Pallanti: siamo devoti a San Giovese ... Il presidente del Consorzio... “Passami la battuta: è vero siamo devoti a San Giovese”. Chi parla è Marco Pallanti, grande enologo e artefice nella sua azienda Castello di Ama di alcuni dei più eleganti vini del mondo, ma ora anche presidente del Consorzio del Chianti Classico. E alla testa dei produttori ha guidato i due nuovi anni felici del principe dei vini di Toscana. “Il merito sai qual è? Aver capito che bisogna conoscere bene l’enologia per poterne fare a meno”. Oh bella, e in che senso? “Nel senso che finalmente il Chianti Classico ha ritrovato la sua fisionomia: il suo profilo starei per dire ricasoliamo. Tramontata l’epoca dei vini grossi, spessi e marmellatosi abbiamo finalmente riscoperto il fascino del Sangiovese. Questo non significa fare i vini come una volta, ma significa creare con la tecnologia moderna vini
che hanno la personalità del loro territorio. È una scelta che come indicano tutti i dati di mercato
ci ha premiato. Diciamo che in Chianti siamo stati bravi a sentire che il gusto dei consumatori
evolveva verso vini di maggiore personalità. E noi ci siamo ritrovati con il nostro santo protettore”.

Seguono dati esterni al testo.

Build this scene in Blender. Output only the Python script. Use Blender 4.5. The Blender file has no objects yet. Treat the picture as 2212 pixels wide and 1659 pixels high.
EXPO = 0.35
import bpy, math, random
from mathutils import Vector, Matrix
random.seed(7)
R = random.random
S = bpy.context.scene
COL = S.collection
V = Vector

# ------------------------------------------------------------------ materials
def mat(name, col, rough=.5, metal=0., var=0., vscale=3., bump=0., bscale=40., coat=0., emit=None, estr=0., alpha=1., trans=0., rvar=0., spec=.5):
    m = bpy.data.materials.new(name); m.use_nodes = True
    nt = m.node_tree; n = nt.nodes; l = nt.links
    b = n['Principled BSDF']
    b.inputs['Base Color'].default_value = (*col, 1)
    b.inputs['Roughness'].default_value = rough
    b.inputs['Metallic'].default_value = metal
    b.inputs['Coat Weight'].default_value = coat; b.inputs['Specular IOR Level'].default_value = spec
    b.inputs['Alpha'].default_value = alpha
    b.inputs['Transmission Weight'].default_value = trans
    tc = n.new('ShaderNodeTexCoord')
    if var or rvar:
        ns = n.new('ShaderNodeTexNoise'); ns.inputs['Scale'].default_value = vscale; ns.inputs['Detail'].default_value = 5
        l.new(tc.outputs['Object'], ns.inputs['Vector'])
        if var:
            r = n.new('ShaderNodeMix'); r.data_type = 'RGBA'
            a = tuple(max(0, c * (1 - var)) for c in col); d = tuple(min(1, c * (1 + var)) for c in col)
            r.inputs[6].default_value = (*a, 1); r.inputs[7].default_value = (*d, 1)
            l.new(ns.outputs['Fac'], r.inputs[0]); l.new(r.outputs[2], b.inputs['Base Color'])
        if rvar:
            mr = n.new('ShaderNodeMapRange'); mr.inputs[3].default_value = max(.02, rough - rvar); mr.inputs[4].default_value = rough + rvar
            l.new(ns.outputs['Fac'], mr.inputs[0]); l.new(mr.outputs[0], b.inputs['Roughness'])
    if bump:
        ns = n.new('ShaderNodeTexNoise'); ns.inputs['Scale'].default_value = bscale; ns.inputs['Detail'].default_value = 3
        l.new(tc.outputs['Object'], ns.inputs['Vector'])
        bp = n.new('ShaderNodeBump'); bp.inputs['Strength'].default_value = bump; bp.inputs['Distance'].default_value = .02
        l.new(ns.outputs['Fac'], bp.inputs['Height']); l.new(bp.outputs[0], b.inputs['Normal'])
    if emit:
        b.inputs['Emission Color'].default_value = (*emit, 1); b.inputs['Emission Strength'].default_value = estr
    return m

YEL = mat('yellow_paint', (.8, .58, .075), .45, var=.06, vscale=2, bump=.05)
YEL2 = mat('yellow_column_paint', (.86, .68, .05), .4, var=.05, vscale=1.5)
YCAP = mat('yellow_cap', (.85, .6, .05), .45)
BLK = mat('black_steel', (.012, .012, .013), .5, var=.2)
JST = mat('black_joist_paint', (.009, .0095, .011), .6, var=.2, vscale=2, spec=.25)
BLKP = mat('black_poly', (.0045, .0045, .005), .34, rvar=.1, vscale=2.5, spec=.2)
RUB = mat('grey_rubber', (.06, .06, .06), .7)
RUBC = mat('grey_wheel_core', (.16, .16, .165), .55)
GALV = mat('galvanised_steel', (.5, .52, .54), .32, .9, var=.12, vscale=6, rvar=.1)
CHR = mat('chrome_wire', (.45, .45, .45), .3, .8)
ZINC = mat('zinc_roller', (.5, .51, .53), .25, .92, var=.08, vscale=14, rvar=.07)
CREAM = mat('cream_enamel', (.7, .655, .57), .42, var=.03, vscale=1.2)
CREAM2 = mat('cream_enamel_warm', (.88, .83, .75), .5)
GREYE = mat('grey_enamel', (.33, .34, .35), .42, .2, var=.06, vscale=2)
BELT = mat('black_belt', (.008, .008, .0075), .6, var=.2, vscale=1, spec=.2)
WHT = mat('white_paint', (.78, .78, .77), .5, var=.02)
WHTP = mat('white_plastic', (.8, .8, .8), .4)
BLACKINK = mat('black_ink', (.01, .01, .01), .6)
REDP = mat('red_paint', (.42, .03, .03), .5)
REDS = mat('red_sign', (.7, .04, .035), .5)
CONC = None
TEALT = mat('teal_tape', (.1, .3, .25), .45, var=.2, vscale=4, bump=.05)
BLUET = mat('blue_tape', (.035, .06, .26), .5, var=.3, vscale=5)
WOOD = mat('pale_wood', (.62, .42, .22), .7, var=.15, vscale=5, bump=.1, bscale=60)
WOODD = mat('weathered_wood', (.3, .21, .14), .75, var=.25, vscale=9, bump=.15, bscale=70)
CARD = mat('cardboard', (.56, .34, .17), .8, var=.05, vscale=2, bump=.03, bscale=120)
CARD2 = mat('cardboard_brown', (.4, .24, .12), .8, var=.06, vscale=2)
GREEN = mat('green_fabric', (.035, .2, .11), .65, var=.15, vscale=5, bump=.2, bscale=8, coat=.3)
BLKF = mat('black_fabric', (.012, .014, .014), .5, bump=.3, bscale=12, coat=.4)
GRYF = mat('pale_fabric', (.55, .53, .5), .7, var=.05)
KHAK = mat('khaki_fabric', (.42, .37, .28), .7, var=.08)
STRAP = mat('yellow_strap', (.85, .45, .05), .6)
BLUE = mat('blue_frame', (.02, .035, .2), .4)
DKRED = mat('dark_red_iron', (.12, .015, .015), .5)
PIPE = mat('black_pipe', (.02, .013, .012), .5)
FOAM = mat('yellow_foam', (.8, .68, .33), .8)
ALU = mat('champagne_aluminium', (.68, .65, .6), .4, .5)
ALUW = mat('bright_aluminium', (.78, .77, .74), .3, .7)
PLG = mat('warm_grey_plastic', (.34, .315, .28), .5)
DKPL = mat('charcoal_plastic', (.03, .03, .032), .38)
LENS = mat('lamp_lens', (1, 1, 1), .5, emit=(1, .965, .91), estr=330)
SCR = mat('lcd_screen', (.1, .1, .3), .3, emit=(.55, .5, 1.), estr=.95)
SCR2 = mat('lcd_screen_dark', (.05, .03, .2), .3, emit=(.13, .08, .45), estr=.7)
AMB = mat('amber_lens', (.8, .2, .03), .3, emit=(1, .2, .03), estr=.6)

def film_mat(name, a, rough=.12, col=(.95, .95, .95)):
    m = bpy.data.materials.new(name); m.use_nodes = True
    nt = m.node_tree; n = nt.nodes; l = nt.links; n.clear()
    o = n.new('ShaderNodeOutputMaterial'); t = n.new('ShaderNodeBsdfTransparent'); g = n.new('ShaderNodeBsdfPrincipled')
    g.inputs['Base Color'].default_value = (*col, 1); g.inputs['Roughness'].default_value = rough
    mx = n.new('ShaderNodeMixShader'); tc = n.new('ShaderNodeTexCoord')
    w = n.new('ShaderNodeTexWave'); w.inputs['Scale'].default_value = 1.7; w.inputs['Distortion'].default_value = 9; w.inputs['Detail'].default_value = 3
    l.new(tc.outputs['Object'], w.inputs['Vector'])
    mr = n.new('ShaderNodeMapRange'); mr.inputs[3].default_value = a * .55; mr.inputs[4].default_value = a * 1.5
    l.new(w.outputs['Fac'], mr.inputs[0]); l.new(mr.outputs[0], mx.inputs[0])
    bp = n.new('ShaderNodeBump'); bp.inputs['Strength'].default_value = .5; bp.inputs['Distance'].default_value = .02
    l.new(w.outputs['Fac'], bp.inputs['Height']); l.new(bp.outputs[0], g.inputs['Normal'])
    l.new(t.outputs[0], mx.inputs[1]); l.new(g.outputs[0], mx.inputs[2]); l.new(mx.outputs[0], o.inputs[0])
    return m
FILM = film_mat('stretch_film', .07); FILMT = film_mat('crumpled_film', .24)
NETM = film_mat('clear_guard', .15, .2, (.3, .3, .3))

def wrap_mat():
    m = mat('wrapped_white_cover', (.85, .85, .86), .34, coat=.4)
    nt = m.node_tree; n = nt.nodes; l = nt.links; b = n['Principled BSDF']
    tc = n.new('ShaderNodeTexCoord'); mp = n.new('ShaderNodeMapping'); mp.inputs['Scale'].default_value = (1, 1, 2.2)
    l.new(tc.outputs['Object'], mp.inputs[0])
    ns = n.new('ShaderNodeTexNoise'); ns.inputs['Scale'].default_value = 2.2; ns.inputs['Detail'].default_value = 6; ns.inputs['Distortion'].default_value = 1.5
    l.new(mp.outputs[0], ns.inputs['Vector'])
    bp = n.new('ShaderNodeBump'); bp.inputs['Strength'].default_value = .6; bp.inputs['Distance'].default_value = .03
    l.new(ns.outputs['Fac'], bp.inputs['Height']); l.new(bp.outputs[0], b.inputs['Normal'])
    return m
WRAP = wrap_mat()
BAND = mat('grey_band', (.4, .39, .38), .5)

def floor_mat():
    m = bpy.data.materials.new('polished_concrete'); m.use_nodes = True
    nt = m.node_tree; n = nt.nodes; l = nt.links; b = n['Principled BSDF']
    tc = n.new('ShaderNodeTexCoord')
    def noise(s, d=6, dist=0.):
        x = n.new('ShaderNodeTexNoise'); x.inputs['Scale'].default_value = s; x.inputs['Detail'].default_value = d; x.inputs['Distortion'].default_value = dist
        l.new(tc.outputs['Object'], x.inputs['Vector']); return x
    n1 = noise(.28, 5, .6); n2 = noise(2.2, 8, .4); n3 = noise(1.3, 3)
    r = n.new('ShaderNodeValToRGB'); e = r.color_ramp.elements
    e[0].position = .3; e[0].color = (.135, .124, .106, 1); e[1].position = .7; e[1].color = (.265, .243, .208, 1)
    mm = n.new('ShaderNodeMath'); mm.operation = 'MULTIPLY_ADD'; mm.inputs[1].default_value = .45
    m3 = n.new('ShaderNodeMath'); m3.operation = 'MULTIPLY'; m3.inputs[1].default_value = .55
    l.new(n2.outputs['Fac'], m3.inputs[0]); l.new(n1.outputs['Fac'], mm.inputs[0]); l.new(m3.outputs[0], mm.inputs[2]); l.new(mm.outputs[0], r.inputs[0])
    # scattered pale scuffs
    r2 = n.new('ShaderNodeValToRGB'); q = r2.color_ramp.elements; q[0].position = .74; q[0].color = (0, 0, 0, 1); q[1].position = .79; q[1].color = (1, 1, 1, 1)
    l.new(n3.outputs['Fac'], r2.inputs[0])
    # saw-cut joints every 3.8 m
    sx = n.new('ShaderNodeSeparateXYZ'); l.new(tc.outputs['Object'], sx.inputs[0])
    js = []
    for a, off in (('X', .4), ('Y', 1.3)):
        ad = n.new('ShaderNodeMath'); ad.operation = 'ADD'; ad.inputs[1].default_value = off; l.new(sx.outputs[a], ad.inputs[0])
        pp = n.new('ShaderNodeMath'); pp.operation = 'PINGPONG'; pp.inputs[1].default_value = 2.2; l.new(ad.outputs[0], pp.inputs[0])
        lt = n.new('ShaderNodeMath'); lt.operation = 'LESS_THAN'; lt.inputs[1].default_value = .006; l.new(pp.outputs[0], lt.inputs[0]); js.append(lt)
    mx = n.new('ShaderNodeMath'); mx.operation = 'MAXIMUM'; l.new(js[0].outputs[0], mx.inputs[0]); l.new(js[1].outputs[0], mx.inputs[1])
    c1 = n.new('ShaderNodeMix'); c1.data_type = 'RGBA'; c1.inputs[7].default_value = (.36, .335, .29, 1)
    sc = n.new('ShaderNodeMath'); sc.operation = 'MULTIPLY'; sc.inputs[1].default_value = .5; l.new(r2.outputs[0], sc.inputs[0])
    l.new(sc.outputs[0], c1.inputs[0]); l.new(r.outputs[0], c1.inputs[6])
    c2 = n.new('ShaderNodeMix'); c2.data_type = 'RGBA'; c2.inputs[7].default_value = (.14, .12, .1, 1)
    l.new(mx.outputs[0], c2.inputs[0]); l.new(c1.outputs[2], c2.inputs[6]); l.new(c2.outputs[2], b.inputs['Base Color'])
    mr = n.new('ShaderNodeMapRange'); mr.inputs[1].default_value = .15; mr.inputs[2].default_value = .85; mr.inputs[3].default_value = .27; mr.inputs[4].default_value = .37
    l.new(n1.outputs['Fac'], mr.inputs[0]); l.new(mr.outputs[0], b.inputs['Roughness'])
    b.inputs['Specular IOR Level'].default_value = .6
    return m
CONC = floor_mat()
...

Resta però una disomogeneità qualitativa... “Questo è in parte vero e in parte inevitabile in un territorio di oltre settemila ettari di vigne che non ha sottozone. Però è anche vero che ad ogni
livello qualitativo corrisponde un certo livello di prezzo e dunque il Chianti senza snaturare la
propria identità è un vino multitarget. E poi lasciami fare una considerazione: non c’è nel mondo un vino che abbia il nostro rapporto qualità prezzo. Parlo di vini con un’anima, che
raccontano la terra, non i vini bibita”. E l’enologia che c’entra? “C’entra nel senso che negli anni ’80 e ’90 c’era questa ubriacatura da tecnologia di cui eravamo digiuni in Chianti. Tutti si
affannavano a fare i vini piacioni. Ora che abbiamo imparato bene a fare il vino siamo tornati con successo a fare il nostro vero vino. Che è un vino naturale, che è un vino espressione della nostra meravigliosa ruralità”. E il Consorzio in tutto questo che ruolo ha avuto? “Beh direi che ha ripigliato la sua centralità ed oggi è capace di tenere coeso il sistema produttivo e territoriale sul denominatore comune della qualità, del rispetto delle regole e sulla progettazione delle prospettive. Insomma fa bene il suo mestiere”. E le prospettive? “Se guardiamo ai primi dati del 2011 direi molto buone. Aspettiamo le conferme anche dal Vinitaly”.